A great number of people in the Self-Defense/Martial Arts/Tactical communities love to pontificate about the differences in competition and “real” fighting. There are endless debates and articles on it. I just read a truly awful and wildly superficial one by a well known personality. Everyone always makes points about the differences and whether they matter or not. I want to address something that NO ONE has ever addressed.
The simple fact is this: ALL training, whether it be firearms, knife, H2H, self-defense oriented, or competitor oriented, are exactly the same in one critical area that I have yet to hear most reality based self-defense (RBSD) focused proponents deal with. That area? The simple and undisputable fact that every time a person trains, he KNOWS HE IS TRAINING! And therefore, the training has little to do with RBSD and in fact, is identical in preparation to a competitor!
You can be working eye gouges and pre-emptive strikes. It does not matter, because when doing so, you and your partners know it as well. There is an acceptance of what is happening. That is the exact same situation as preparing for competition. Trying to argue that there is something inherently different based solely on the physical techniques is ludicrous and has no bearing on reality.

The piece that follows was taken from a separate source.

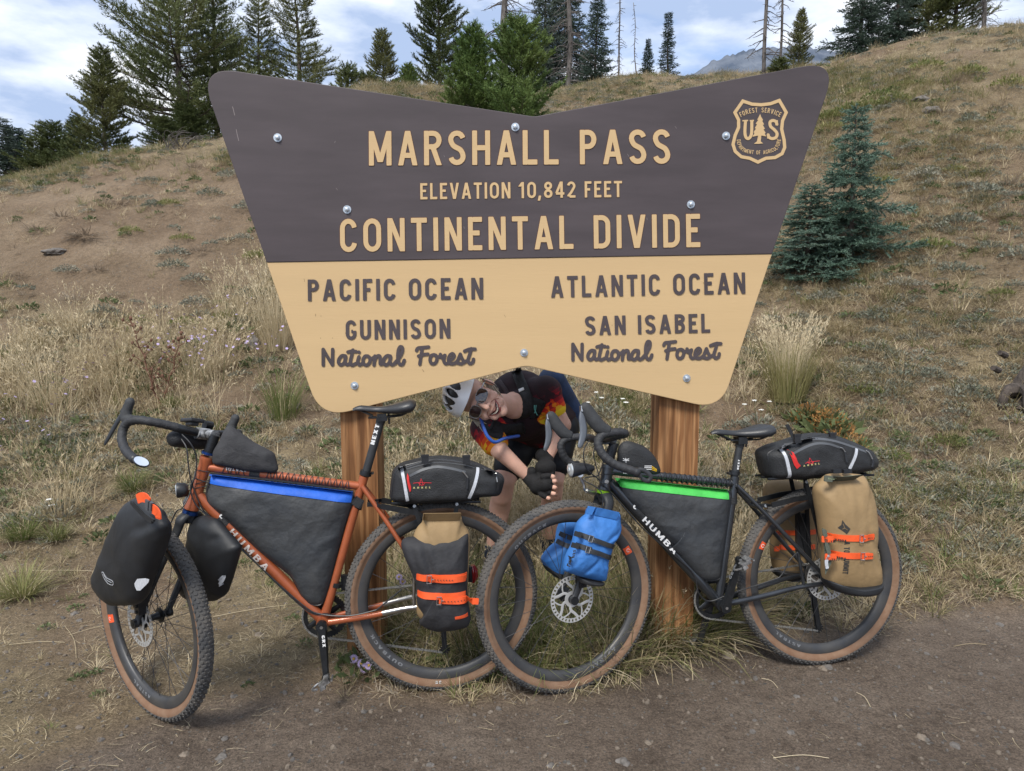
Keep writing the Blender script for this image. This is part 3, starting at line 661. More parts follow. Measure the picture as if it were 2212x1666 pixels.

Rather than using your intent or physical actions to differentiate yourself, you should be focusing on the actual performance under the same conditions in which you need to use the actions and intentions. That is how you get better.
And guess what? The jury is in. We have an overwhelming amount of evidence as to what works for real, in the stress and chaos of battle. What works are the same things that work under the stress and chaos of high level competition. Those are the things we can rely on, not the unproven methodologies based on how we would like things to be. That is documented fact.
Rely on stuff you can work consistently in training against a resisting opponent, with opposing will, malevolent intent, and freedom of action. Not fantasy.
That’s a good post Cecil. I think sometimes the two things can get separated. For me, although the drilling is important to learn for the technical aspect of the bjj, I think that most of my training is taking place in the free rolling that we do. Because each time we roll, we change partners so it’s different pressure constantly, it’s as close to any self defence live drills exposure I can get on a daily regular basis against someone who wants to put me in a bad position, keep me down, submit me, rolling with the guys with regard to the difference in size and strength, so you’ve got the resistance element in there. And when I’m doing all of that, the rolling becomes my ‘competition’, my ‘fight for survival’ self defence wise.